Hampshire Alum Robin Coste Lewis 86S’s New Book Is an Exploration of Photography, Poetry, and Family
Born from the discovery of Lewis’s grandmother’s collection of family photos, the poet’s latest collection, To the Realization of Perfect Helplessness, is a rumination on death, ancestry, and migration told through the mediums of poetry and photography.
Twenty-five years ago, following the death of her maternal grandmother, Dorothy Mary Coste Thomas Brooks, Lewis left the East Coast to return to California. There, in Los Angeles, beneath her grandmother’s bed, Lewis discovered a suitcase packed with hundreds of photographs and, within them, lost narratives of her family's multilayered history.
Inspired by that discovery, Lewis’s latest work, To the Realization of Perfect Helplessness, assembles 179 images from Brooks’s collection—everything from sepia tintypes to technicolor Polaroids—and pairs each with poetry. In the book, Lewis says, she wanted to “marry her feelings about the omnipresence of Blackness to a kind of history of photography.” Amid the portraits of her ancestors, she writes, “I am trying / to make the gods / happy. I am trying to make the dead / clap and shout.”
Called “exquisite” by Publishers Weekly and “an extraordinary atlas for an unmapped world” by the Poetry Foundation, Lewis’s latest collection has received wide acclaim. Read more about her genre-bending book in The New Yorker.
Poet, artist, and professor, Lewis is the recipient of the 2015 National Book Award for poetry for her collection Voyage of the Sable Venus. Most recently, Lewis was named an inaugural member of the MOMA Ford Foundation Scholar in Residence cohort. In addition to writing, Lewis regularly collaborates with visual artists, among them Glenn Ligon, Lorna Simpson, and Julie Mehretu.
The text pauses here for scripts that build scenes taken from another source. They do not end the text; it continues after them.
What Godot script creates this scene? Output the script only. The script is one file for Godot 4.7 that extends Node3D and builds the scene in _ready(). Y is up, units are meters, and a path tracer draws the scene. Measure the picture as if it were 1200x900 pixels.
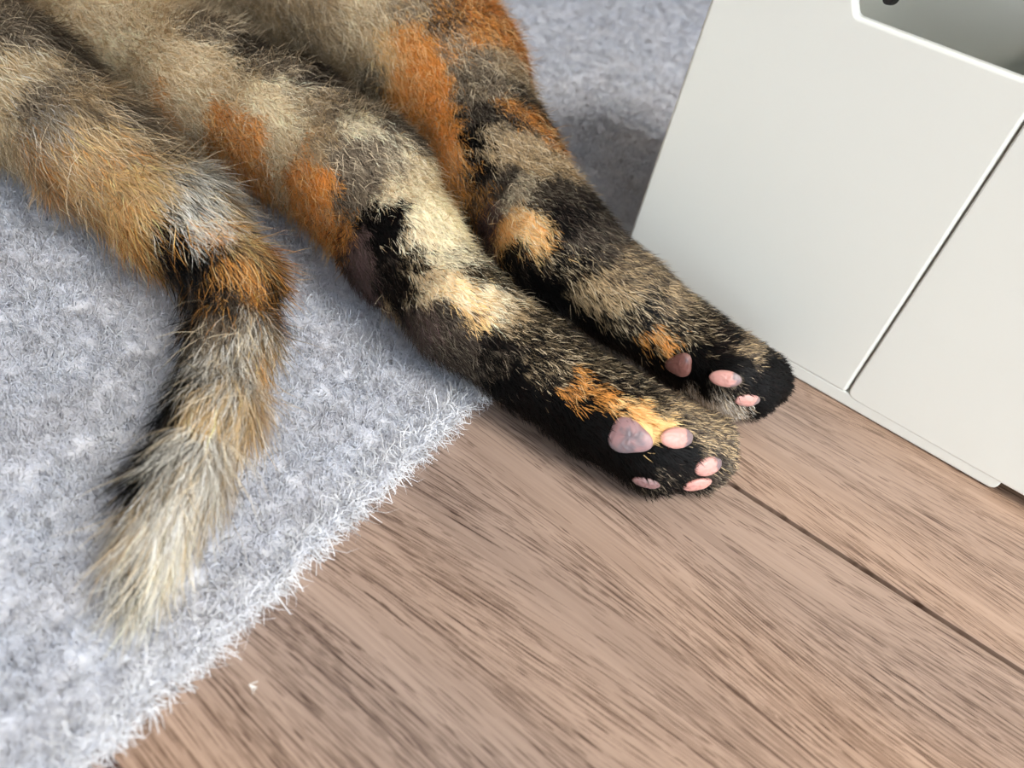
extends Node3D

# One metre is one metre. x runs along the floor planks, y is up, z comes towards the viewer.

const RUG_TOP := 0.0085
const EYE := Vector3(0, 0.2, 0)

const BONES_NEAR_LEG := [
	[Vector3(-0.4708,0.0458,-0.2178),0.0308,Vector3(-0.3795,0.0416,-0.2135),0.0262,13.0],
	[Vector3(-0.3795,0.0416,-0.2135),0.0262,Vector3(-0.3097,0.0413,-0.2160),0.0259,12.5],
	[Vector3(-0.3097,0.0413,-0.2160),0.0259,Vector3(-0.2582,0.0409,-0.2224),0.0264,11.0],
	[Vector3(-0.2582,0.0409,-0.2224),0.0264,Vector3(-0.2085,0.0399,-0.2189),0.0259,9.0],
	[Vector3(-0.2085,0.0399,-0.2189),0.0259,Vector3(-0.1690,0.0344,-0.2028),0.0205,7.2],
	[Vector3(-0.1690,0.0344,-0.2028),0.0205,Vector3(-0.1301,0.0302,-0.1939),0.0166,6.2],
	[Vector3(-0.1301,0.0302,-0.1939),0.0166,Vector3(-0.0992,0.0247,-0.1980),0.0154,5.8],
	[Vector3(-0.0992,0.0247,-0.1980),0.0154,Vector3(-0.0697,0.0195,-0.2027),0.0154,5.2],
	[Vector3(-0.0697,0.0195,-0.2027),0.0154,Vector3(-0.0505,0.0164,-0.2098),0.0145,4.8],
	[Vector3(-0.0499,0.0240,-0.2069),0.0072,Vector3(-0.0323,0.0200,-0.2265),0.0062,4.0],
	[Vector3(-0.0455,0.0210,-0.2055),0.0063,Vector3(-0.0270,0.0140,-0.2206),0.0056,4.0],
	[Vector3(-0.0451,0.0160,-0.2037),0.0067,Vector3(-0.0285,0.0085,-0.2138),0.0049,4.0],
	[Vector3(-0.0510,0.0160,-0.1983),0.0072,Vector3(-0.0412,0.0085,-0.1999),0.0049,4.0],
]
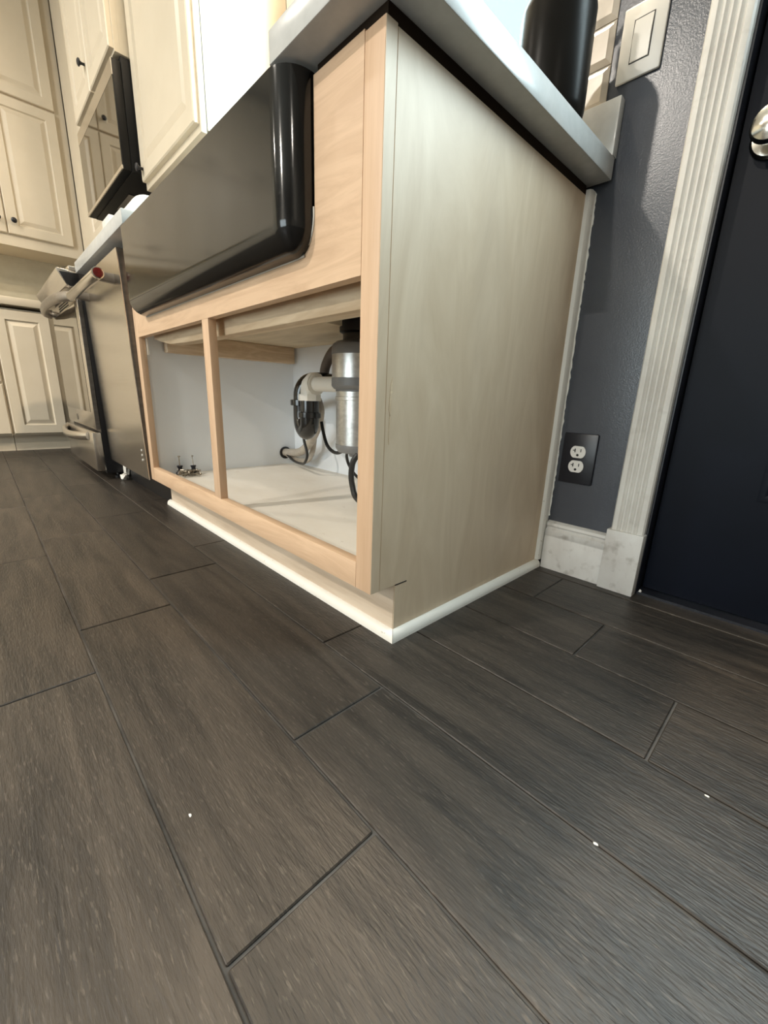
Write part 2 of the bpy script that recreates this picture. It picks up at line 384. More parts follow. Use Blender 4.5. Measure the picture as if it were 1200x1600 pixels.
# ------------------------------------------------------------------ ceiling downlights
for n, (lx, ly, pw, pc) in enumerate(LAMPS):
    where = ['in front of the sink cabinet', 'in front of the range', 'directly above the sink', 'added unseen behind the viewer as fill for the cabinet interior', 'near the far cabinets at the back', 'at the right side of the room'][n]
    t = thing('ceiling_light', (lx, ly, CEIL), 'round recessed ceiling downlight ' + where, 'ceiling light', 'recessed ceiling downlights')
    MB().lathe([(0.095, CEIL - 0.006), (0.095, CEIL), (0.07, CEIL), (0.07, CEIL - 0.004), (0.085, CEIL - 0.008)], (lx, ly, 0)).build('trim_ring', m_recept, t)
    MB().lathe([(0.07, CEIL - 0.003), (0.07, CEIL - 0.001)], (lx, ly, 0)).build('lens', m_lamp, t)
    l = bpy.data.lights.new('downlight_glow', 'AREA'); l.shape = 'DISK'; l.size = 0.14; l.energy = pw; l.color = pc
    lo_ = bpy.data.objects.new('downlight_glow', l); COL.objects.link(lo_); lo_.parent = t; lo_.location = (0, 0, -0.012)

# ------------------------------------------------------------------ backsplash tiles on the sink wall
tl_me = {}
def subway(x0, x1, z0, z1):
    w, h = x1 - x0, z1 - z0
    key = (round(w, 3), round(h, 3))
    if key not in tl_me:
        b = 0.011
        me = MB().rings([(0, w, 0, h, 0.0), (0, w, 0, h, -0.003), (b, w - b, b, h - b, -0.008)], 'y').mesh('backsplash_tile', smooth=False)
        me.materials.append(m_subway); tl_me[key] = me
    o = bpy.data.objects.new('backsplash_tile', tl_me[key]); COL.objects.link(o); o.parent = wall_back
    og = ORG[wall_back.name]; o.location = (x0 - og[0], WALL - og[1], z0 - og[2])
rowh = 0.0715
for rw in range(0, 12):
    z0 = 1.019 + rw * rowh
    x = 0.004
    first = 0.152 if rw % 2 == 0 else 0.076
    while x > -1.22:
        wdt = first if x > 0 else 0.152
        x0_ = x - wdt
        inside = z0 + rowh > WZ0 - 0.03
        if inside and x0_ < WX1 + 0.03:
            if x > WX1 + 0.04: subway(WX1 + 0.032, x, z0, z0 + rowh - 0.0018)
            break
        subway(x0_ + 0.0018, x, z0, z0 + rowh - 0.0018)
        x = x0_

# ------------------------------------------------------------------ sink base cabinet
CW = 1.21
sc = thing('sink_cabinet', (-CW / 2, 0.3, 0), 'unfinished maple sink base cabinet with open door bays', 'cabinet')
box('stile', m_maple_v, sc, -0.038, 0, 0, 0.0195, 0.105, 0.859, bevel=0.0008)
box('stile', m_maple_v, sc, -CW, -1.172, 0, 0.0195, 0.105, 0.872, bevel=0.0008)
box('mullion', m_maple_v, sc, -0.627, -0.589, 0, 0.0195, 0.152, 0.588, bevel=0.0008)
box('bottom_rail', m_maple_h, sc, -1.1715, -0.0385, 0, 0.0195, 0.105, 0.152, bevel=0.0008)
CX0, CX1, CZ = -1.088, -0.150, 0.637
rc_ = 0.052
poly = [(-1.1715, 0.588), (-0.0385, 0.588), (-0.0385, 0.862), (CX1, 0.862)]
poly += [(p[0], p[1]) for p in arc(CX1 - rc_, CZ + rc_, rc_, 0, -90, 8)]
poly += [(p[0], p[1]) for p in arc(CX0 + rc_, CZ + rc_, rc_, -90, -180, 8)]
poly += [(CX0, 0.862), (-1.1715, 0.862)]
MB().prism(poly, 'y', 0, 0.0195).build('apron_panel', m_maple_h, sc)
# pale caulk bead following the cut-out
bead = [(CX1 - 0.001, -0.0005, 0.70)] + [(p[0], -0.0005, p[1]) for p in arc(CX1 - rc_, CZ + rc_, rc_ - 0.001, 0, -90, 6)] + [(-0.5, -0.0005, CZ + 0.001), (-0.8, -0.0005, CZ + 0.001)] + [(p[0], -0.0005, p[1]) for p in arc(CX0 + rc_, CZ + rc_, rc_ - 0.001, -90, -170, 6)]
MB().tube(bead, 0.0022, 6, 2).build('caulk_bead', m_caulk, sc)
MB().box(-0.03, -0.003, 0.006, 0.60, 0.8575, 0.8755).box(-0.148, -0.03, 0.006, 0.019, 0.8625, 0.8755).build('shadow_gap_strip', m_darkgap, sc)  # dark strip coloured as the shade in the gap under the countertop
box('top_cleat', m_toe, sc, -0.14, -0.055, 0.05, 0.59, 0.8602, 0.8752)
sp = MB().prism([(0.0207, 0.105), (0.0207, 0.857), (0.604, 0.857), (0.604, 0), (0.0583, 0), (0.0583, 0.105)], 'x', -0.018, 0.0)
side = sp.build('side_panel', m_ply_side, sc, bevel=0.0007, seg=1)
box('stile_edge', m_ply_side, sc, -0.0006, 0.0005, 0.0006, 0.0195, 0.1055, 0.8585)
side['label'] = 'pale birch plywood side panel'
box('saw_kerf', m_slot, side, -0.004, 0.0004, 0.0583, 0.088, 0.1042, 0.1062)
# splintered chip near the front edge of the side panel
chip = MB()
chip.prism([(0.0275, 0.405), (0.031, 0.395), (0.0325, 0.41), (0.034, 0.43), (0.033, 0.452), (0.0295, 0.44)], 'x', -0.001, 0.0006)
chip.prism([(0.0285, 0.36), (0.030, 0.352), (0.0305, 0.385), (0.0295, 0.398)], 'x', -0.001, 0.0005)
chip.build('splinter', m_lumber, side)
box('toe_kick', m_toe, sc, -1.2, -0.0015, 0.0575, 0.07, 0.0, 0.105)
box('inner_side', m_melamine, sc, -1.205, -1.19, 0.0195, 0.604, 0.1055, 0.872)
box('inner_lining', m_melamine, sc, -0.024, -0.0185, 0.0195, 0.598, 0.12, 0.60)
box('back_panel', m_melamine, sc, -1.19, -0.018, 0.598, 0.604, 0.1055, 0.872)
box('cabinet_floor', m_cab_floor, sc, -1.19, -0.0185, 0.0195, 0.598, 0.1055, 0.12)
fb = MB().prism([(-1.15, 0.612), (-1.15, 0.585), (-1.08, 0.572), (-1.0, 0.560), (-0.86, 0.556), (-0.6, 0.555), (-0.026, 0.555), (-0.026, 0.612)], 'y', 0.04, 0.078)
fb.build('front_beam', m_lumber, sc, bevel=0.004)
box('left_beam', m_lumber_y, sc, -1.189, -1.152, 0.08, 0.584, 0.548, 0.612, bevel=0.003)
pl = MB().box(-1.189, -0.53, 0.0205, 0.597, 0.6125, 0.636).box(-0.28, -0.026, 0.0205, 0.597, 0.6125, 0.636).box(-0.53, -0.28, 0.0205, 0.295, 0.6125, 0.636).box(-0.53, -0.28, 0.54, 0.597, 0.6125, 0.636)
pl.build('plywood_deck', m_ply, sc)
box('shim', m_cab_floor, sc, -1.1705, -1.167, 0.0215, 0.026, 0.535, 0.586)

# ------------------------------------------------------------------ farmhouse sink
SX0, SX1, SY0, SY1, SZ0, SZ1 = -1.084, -0.154, -0.046, 0.545, 0.6375, 0.868
bm = bmesh.new()
vsx = MB().box(SX0, SX1, SY0, SY1, SZ0, SZ1)
sk = thing('farmhouse_sink', ((SX0 + SX1) / 2, 0.25, SZ0), 'glossy black apron-front farmhouse sink in the maple cabinet', 'sink')
o = vsx.build('apron', m_sink, sk, bevel=0.042, seg=10, angle=50,
          bevel_sel=lambda a, b: not (a.z > SZ1 - 1e-4 and b.z > SZ1 - 1e-4) and not (a.y > SY1 - 1e-4 and b.y > SY1 - 1e-4))
# hollow the basin
bm.from_mesh(o.data)
topf = max(bm.faces, key=lambda q: (round(q.calc_center_median().z, 4), q.calc_area()))
ins = bmesh.ops.inset_region(bm, faces=[topf], thickness=0.02, depth=0)
ex = bmesh.ops.extrude_face_region(bm, geom=[topf])
bmesh.ops.delete(bm, geom=[topf], context='FACES_ONLY')
bmesh.ops.translate(bm, verts=[g for g in ex['geom'] if isinstance(g, bmesh.types.BMVert)], vec=(0, 0, -0.205))
bmesh.ops.recalc_face_normals(bm, faces=bm.faces)
bm.to_mesh(o.data); bm.free()
for p in o.data.polygons: p.use_smooth = True
o.data.set_sharp_from_angle(angle=math.radians(45))
MB().lathe([(0.045, 0.664), (0.045, 0.668), (0.03, 0.669), (0.028, 0.665)], (-0.52, 0.41, 0)).build('drain', m_chrome, sk)

# ------------------------------------------------------------------ countertop with upstand
CTY = -0.041
ct = thing('countertop', (-0.9, 0.3, 0.876), 'grey quartz countertop with square edge around the sink', 'countertop')
poly = [(-1.815, CTY), (-1.045, CTY), (-1.045, 0.49), (-0.205, 0.49), (-0.205, CTY + 0.004), (-0.201, CTY), (0.043, CTY), (0.043, 0.612), (-1.815, 0.612)]
MB().prism(poly, 'z', 0.876, 0.916).build('slab', m_counter, ct, bevel=0.0025, seg=2)
box('upstand', m_counter, ct, -1.815, 0.043, 0.598, 0.6195, 0.9165, 1.0165, bevel=0.0015)

# ------------------------------------------------------------------ mouldings on the cabinet
def quarter(n=6, rr=0.0135, h=0.0185):
    return [(0, 0), (rr, 0)] + [(rr * math.cos(math.radians(90 * i / n)), 0.004 + (h - 0.004) * math.sin(math.radians(90 * i / n))) for i in range(n + 1)] 
q = quarter()
tm = MB()
n = len(q)
va = [(-1.213, 0.0575 - p[0], p[1]) for p in q] + [(0.0 + p[0], 0.0575 - p[0], p[1]) for p in q]
tm.add(va, [tuple(range(n)), tuple(range(2 * n - 1, n - 1, -1))] + [(i, (i + 1) % n, n + (i + 1) % n, n + i) for i in range(n)])
tag(tm.build('trim_2', m_trim_clean), 'white shoe moulding along the cabinet toe kick', 'shoe moulding', kind='structure')
tm = MB()
va = [(0.0005 + p[0], 0.0580 - p[0], p[1]) for p in q] + [(0.0005 + p[0], 0.602, p[1]) for p in q]
tm.add(va, [tuple(range(n)), tuple(range(2 * n - 1, n - 1, -1))] + [(i, (i + 1) % n, n + (i + 1) % n, n + i) for i in range(n)])
tag(tm.build('trim_3', m_trim_clean), 'white shoe moulding along the pale cabinet side panel', 'shoe moulding', kind='structure')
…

Her own text-and-image projects have been exhibited at the Huntington Museum, the Underground Museum, Hauser & Wirth, and Galerie Marian Goodman (Paris).
After graduating from Hampshire College, Lewis earned a master’s in theology studies in Sanskrit from Harvard University’s Divinity School; an MFA in poetry at NYU; and her doctorate from the University of Southern California, where she was a Provost’s Fellow in poetry and visual studies.